(begin)
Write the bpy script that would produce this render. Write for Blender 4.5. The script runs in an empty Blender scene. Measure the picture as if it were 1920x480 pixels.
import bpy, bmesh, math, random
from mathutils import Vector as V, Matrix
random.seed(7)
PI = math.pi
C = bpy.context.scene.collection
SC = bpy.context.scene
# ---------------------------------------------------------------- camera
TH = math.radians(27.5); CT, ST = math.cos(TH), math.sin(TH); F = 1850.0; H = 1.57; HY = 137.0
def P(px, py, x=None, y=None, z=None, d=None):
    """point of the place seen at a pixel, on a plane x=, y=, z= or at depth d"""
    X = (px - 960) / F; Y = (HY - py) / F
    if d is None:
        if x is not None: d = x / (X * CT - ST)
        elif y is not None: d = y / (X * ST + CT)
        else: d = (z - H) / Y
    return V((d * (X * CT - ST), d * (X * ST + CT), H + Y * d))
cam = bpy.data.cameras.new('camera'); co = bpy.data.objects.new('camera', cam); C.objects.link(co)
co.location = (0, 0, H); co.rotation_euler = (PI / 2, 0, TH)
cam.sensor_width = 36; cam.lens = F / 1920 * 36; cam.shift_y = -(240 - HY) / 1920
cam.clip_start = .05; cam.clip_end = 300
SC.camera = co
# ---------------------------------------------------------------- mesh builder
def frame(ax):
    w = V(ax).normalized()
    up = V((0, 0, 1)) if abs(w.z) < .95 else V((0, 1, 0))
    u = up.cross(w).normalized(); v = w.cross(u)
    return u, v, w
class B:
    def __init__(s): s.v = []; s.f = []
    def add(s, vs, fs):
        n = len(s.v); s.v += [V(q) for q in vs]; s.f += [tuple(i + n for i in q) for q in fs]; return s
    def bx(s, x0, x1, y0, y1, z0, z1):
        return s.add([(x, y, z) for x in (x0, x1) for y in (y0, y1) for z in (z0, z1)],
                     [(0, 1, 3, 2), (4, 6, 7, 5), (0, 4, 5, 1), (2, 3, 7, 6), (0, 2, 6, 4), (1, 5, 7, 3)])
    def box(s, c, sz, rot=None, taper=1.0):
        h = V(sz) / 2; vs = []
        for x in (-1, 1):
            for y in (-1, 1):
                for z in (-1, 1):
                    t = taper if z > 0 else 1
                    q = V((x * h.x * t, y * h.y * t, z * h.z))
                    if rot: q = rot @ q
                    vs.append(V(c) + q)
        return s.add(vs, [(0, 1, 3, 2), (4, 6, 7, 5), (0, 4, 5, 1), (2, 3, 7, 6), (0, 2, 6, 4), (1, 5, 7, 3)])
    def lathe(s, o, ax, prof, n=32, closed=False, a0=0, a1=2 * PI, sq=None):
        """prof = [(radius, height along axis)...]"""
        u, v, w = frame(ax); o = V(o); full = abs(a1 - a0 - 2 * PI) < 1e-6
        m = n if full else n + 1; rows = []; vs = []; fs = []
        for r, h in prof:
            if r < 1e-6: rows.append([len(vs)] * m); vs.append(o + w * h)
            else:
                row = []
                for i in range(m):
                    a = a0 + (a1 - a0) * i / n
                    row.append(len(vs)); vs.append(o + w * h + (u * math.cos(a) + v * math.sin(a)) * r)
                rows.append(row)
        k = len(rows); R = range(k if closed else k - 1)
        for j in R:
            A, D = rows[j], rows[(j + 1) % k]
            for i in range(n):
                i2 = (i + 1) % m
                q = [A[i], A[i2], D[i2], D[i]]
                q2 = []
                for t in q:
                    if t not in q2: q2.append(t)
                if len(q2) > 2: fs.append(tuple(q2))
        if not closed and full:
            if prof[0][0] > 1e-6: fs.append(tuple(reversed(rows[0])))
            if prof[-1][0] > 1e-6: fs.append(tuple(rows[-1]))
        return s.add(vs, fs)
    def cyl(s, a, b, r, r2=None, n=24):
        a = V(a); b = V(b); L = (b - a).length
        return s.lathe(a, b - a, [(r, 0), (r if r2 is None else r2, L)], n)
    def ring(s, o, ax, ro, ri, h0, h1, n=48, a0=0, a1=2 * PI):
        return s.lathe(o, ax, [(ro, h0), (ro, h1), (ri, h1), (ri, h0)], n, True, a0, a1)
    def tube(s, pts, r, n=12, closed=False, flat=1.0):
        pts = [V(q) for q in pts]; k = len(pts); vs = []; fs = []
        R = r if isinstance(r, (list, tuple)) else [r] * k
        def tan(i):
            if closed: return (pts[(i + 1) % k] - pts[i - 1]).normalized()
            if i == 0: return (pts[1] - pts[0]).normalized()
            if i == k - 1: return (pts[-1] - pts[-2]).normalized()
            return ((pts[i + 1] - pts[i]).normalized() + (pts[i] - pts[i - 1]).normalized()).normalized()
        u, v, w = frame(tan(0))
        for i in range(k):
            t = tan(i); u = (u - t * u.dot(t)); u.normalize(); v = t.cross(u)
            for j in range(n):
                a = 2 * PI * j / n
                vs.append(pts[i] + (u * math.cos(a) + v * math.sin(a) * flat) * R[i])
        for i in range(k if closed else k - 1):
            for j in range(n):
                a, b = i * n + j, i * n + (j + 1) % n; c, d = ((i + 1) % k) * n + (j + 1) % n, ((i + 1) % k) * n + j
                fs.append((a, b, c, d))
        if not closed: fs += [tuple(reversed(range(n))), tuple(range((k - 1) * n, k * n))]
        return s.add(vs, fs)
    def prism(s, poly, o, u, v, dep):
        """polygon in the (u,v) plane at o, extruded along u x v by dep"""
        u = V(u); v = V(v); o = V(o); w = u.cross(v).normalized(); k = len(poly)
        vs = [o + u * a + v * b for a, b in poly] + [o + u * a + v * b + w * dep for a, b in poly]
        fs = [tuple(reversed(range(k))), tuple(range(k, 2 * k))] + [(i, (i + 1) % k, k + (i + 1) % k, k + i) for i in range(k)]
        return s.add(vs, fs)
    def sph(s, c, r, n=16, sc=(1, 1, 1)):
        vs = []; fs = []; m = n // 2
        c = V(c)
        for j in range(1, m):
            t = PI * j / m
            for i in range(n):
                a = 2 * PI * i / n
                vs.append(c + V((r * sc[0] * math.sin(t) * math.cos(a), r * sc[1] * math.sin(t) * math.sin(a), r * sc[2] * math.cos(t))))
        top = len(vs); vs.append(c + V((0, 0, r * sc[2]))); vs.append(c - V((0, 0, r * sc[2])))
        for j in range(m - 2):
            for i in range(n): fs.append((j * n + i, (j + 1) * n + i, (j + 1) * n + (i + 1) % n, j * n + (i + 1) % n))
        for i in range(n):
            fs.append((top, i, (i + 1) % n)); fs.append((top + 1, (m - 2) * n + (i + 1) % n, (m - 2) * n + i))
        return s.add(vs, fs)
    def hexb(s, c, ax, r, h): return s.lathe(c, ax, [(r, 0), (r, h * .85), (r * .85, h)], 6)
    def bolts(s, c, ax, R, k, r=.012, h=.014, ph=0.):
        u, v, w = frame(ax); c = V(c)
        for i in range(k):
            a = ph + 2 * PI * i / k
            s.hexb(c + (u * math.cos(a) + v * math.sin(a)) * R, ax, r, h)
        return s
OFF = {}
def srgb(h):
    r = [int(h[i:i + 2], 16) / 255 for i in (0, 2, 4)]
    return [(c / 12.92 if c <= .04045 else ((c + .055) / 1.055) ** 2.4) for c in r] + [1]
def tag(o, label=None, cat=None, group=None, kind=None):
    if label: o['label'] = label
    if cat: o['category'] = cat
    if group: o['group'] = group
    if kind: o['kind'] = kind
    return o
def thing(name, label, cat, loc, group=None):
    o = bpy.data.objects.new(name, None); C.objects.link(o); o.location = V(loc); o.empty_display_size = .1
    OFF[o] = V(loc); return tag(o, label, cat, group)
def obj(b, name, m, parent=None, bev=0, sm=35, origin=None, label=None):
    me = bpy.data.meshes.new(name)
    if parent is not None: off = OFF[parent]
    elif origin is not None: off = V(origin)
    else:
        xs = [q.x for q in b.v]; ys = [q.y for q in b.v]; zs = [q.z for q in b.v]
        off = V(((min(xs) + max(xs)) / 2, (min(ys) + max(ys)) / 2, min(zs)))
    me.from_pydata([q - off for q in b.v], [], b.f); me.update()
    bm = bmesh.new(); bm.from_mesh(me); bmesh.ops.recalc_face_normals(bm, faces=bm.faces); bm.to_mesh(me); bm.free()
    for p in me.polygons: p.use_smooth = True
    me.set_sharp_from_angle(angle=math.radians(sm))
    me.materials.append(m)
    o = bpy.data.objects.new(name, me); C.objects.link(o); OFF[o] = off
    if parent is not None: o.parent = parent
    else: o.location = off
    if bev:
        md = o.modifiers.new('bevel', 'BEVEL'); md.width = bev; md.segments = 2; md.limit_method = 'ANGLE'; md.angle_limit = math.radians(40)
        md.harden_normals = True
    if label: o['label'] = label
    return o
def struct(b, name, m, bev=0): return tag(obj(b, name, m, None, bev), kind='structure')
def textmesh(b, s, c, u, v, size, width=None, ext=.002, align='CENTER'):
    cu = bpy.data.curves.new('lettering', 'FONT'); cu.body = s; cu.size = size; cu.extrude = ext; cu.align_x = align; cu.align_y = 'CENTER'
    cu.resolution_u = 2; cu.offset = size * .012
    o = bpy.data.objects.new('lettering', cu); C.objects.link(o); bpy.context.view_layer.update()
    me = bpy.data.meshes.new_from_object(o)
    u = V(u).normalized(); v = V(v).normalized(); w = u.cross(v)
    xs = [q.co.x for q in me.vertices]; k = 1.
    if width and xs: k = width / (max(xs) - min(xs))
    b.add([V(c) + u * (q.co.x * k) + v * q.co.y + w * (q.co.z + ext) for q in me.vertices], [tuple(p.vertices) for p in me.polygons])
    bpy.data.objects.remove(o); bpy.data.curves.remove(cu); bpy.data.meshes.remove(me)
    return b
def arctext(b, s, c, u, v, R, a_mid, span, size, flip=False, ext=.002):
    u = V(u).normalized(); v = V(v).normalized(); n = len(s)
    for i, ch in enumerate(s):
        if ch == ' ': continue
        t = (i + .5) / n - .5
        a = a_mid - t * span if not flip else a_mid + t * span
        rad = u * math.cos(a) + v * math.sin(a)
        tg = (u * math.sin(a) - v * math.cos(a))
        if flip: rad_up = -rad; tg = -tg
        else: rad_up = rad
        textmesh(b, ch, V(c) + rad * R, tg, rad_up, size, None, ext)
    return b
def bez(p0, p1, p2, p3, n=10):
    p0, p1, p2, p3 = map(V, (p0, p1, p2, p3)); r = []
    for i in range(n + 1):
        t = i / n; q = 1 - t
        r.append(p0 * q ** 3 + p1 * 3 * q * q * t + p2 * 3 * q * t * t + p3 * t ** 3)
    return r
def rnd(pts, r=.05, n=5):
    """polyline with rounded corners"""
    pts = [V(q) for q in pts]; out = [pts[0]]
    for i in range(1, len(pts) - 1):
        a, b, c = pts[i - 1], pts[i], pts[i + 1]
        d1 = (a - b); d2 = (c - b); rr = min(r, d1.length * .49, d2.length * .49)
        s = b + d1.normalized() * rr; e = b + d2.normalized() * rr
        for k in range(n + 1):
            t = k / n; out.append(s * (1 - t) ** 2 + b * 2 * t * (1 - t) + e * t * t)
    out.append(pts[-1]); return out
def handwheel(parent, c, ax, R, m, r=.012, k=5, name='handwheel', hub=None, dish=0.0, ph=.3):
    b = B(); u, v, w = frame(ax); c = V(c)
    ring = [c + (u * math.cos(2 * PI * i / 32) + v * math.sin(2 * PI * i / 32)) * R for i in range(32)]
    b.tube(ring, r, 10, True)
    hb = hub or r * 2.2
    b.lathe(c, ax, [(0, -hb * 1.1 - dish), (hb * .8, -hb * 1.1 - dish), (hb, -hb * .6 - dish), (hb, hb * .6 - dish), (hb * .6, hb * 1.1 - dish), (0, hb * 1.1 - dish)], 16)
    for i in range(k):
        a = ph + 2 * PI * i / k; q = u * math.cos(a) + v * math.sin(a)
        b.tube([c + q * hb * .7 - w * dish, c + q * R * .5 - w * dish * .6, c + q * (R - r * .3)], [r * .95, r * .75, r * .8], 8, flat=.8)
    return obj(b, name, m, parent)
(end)
What the task asks: Within the data above, pick out all lines holding the word "scene".

Solution below:
Write the bpy script that would produce this render. Write for Blender 4.5. The script runs in an empty Blender scene. Measure the picture as if it were 1920x480 pixels.
C = bpy.context.scene.collection
SC = bpy.context.scene